What we are seeing increasingly now is consultants handed a density target in excess of 100kW per rack, and asked to validate a solution before many of the project constraints are fully defined. The IT hardware technology is evolving faster than the data centre infrastructure and the supply chain.
Direct Liquid Cooling becomes the Predominant Solution
With the latest advancements at the chip level, direct liquid cooling is no longer a specialist solution. For high-density AI and HPC environments, direct to chip cooling through a technical cooling loop, typically constructed of stainless steel piping, has become the predominant solution, largely due to its simpler transition and increased cooling performance.
But the coordination burden it introduces is real.
The Coordination Challenge in the Data Hall
Manifolds sourced and installed separately from the rest of the cooling infrastructure create immediate design questions: how is the piping in the data hall supported, where are the valves located, is the pipe sizing sufficient for the cooling capacity required.
Get those decisions wrong upstream and they quickly ripple into issues. By the time it surfaces, unpicking earlier oversights becomes costly across the board.
Why Early Engagement Matters
This is where early engagement changes the outcome.
When Tate is involved from the start, we can consult on pipe sizing, material selection, load implications and how those decisions interact with the broader system before anything is fixed.
Bring us in late and our ability to influence the elements that matter most is reduced. The projects that run smoothest have always been where that conversation happens from the outset.
Reducing Onsite Labour and Programme Risk
This approach can deliver up to an 80% reduction in onsite labour hours across large HAC installations, due to electrical installation being completed in a controlled manufacturing facility rather than the data hall.

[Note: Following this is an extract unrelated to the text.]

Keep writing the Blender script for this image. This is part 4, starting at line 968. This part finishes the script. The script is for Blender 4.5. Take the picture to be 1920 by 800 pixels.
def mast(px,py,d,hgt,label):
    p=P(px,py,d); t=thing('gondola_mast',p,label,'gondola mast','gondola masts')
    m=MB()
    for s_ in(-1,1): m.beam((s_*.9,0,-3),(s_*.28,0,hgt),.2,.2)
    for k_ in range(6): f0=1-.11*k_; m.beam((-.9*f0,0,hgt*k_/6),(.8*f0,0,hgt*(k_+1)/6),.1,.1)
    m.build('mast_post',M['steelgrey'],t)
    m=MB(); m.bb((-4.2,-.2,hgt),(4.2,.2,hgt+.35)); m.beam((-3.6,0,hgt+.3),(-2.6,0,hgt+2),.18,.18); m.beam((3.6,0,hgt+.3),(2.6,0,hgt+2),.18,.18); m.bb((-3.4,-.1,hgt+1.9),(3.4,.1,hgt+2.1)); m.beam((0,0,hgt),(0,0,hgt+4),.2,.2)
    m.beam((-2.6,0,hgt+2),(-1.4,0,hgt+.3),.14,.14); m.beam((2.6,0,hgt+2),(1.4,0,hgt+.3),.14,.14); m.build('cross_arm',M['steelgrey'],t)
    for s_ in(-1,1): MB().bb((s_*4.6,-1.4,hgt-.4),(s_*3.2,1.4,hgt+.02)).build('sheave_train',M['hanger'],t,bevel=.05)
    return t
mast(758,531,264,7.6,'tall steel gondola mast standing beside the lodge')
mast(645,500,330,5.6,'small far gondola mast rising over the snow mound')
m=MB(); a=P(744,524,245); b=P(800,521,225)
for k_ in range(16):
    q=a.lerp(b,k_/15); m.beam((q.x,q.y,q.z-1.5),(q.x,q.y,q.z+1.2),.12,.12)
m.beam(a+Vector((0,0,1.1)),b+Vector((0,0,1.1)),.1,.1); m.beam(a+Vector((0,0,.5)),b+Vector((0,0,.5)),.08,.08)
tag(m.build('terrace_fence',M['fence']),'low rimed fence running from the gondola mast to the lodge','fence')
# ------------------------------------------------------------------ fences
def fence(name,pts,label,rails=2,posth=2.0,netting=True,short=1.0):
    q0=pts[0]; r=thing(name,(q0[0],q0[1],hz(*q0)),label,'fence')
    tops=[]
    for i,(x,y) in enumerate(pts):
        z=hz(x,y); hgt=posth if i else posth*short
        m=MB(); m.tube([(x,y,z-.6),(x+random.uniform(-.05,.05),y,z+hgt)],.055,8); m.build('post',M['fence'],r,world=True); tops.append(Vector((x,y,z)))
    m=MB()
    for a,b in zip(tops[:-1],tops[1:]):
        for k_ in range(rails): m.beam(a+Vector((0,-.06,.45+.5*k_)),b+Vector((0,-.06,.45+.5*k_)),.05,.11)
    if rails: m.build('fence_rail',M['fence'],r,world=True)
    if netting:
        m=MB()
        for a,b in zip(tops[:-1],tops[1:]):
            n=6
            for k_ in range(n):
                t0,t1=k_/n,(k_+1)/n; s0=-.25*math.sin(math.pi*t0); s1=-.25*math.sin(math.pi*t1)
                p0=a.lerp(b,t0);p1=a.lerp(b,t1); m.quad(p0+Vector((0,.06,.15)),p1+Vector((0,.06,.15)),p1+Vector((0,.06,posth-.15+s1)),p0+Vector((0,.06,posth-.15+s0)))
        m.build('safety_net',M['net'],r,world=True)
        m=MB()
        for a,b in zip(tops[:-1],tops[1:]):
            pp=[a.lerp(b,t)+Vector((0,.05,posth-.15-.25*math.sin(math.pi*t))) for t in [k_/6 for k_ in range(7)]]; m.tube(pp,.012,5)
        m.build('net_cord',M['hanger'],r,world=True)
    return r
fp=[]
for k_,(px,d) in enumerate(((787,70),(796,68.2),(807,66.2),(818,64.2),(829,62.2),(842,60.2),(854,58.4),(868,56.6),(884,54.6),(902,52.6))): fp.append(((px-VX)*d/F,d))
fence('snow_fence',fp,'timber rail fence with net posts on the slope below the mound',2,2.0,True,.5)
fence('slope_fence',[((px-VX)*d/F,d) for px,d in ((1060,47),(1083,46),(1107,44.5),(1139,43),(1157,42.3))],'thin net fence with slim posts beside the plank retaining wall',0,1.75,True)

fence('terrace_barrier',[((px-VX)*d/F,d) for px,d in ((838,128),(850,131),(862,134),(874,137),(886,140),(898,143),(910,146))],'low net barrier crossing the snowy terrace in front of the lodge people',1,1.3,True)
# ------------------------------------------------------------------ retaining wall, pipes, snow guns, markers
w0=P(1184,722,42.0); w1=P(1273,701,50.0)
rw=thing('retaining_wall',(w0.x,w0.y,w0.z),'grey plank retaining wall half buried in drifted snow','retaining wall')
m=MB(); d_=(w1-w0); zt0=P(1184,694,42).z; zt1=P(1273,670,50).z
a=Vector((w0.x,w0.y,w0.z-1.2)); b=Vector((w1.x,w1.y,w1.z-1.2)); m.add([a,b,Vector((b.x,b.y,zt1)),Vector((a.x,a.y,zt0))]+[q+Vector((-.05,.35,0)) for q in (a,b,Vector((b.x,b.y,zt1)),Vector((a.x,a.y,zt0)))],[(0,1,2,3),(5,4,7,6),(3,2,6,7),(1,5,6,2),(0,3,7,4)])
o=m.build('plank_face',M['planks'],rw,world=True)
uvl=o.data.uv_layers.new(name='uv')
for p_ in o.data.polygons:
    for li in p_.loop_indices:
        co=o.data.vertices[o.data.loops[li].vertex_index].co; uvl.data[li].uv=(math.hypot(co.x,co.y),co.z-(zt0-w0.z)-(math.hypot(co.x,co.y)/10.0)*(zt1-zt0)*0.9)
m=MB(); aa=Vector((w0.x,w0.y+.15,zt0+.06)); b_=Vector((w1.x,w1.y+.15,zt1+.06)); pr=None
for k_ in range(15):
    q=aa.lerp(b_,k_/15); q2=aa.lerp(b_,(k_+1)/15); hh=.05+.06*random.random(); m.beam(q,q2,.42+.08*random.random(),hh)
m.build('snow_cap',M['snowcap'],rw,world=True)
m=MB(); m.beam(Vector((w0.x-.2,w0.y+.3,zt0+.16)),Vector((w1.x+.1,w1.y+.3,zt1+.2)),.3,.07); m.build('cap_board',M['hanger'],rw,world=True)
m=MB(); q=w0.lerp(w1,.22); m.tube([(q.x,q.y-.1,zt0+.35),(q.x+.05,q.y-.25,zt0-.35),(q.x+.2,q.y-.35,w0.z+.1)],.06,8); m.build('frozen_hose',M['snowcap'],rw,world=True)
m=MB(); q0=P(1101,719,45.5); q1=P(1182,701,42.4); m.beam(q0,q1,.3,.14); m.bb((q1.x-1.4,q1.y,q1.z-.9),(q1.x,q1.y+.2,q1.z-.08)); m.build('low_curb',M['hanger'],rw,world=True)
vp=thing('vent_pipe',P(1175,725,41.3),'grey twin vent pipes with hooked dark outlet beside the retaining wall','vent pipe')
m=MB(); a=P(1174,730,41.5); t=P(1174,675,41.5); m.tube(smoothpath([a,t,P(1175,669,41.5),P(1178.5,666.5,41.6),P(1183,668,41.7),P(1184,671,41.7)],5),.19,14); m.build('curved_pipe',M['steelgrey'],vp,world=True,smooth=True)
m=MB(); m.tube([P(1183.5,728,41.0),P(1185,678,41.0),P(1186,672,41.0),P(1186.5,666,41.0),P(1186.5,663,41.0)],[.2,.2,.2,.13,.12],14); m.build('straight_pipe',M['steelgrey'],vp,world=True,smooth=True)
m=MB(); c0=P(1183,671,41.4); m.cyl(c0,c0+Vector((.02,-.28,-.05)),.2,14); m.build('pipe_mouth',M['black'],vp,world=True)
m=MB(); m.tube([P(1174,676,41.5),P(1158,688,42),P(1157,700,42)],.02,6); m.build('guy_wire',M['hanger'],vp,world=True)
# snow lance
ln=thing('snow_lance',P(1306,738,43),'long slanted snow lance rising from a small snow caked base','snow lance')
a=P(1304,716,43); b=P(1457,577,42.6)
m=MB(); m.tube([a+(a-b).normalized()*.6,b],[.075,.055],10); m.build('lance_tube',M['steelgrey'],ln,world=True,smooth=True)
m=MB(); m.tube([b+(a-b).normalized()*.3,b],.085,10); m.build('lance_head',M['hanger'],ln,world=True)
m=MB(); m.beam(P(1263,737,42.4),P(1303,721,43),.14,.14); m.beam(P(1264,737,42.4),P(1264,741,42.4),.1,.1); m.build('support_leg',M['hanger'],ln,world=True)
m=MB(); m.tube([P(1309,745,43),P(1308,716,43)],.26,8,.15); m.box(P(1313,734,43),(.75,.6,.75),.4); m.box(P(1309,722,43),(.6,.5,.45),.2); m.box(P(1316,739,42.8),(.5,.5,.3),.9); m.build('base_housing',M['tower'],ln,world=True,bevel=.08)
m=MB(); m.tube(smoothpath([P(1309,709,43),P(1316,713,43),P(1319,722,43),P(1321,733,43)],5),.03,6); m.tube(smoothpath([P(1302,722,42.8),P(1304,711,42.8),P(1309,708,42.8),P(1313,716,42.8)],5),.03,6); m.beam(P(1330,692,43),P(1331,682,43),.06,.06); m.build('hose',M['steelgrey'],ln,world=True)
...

Telescopic legs and folding arms on the HAC reduce working at height, simplifying logistics, and keeping the programme on track.
Thousands of hours of avoided site work, and a path to a live date which is far more predictable from the outset.
Supporting MEP consultants
For MEP Consulting firms navigating this shift, Tate's specification team works directly with consultants through CPDs, while our design team are at hand for project-specific design support, covering liquid cooling system design, load implications and product selection.
The intention is straightforward: make sure the right decisions are made early, when they are still easy to make.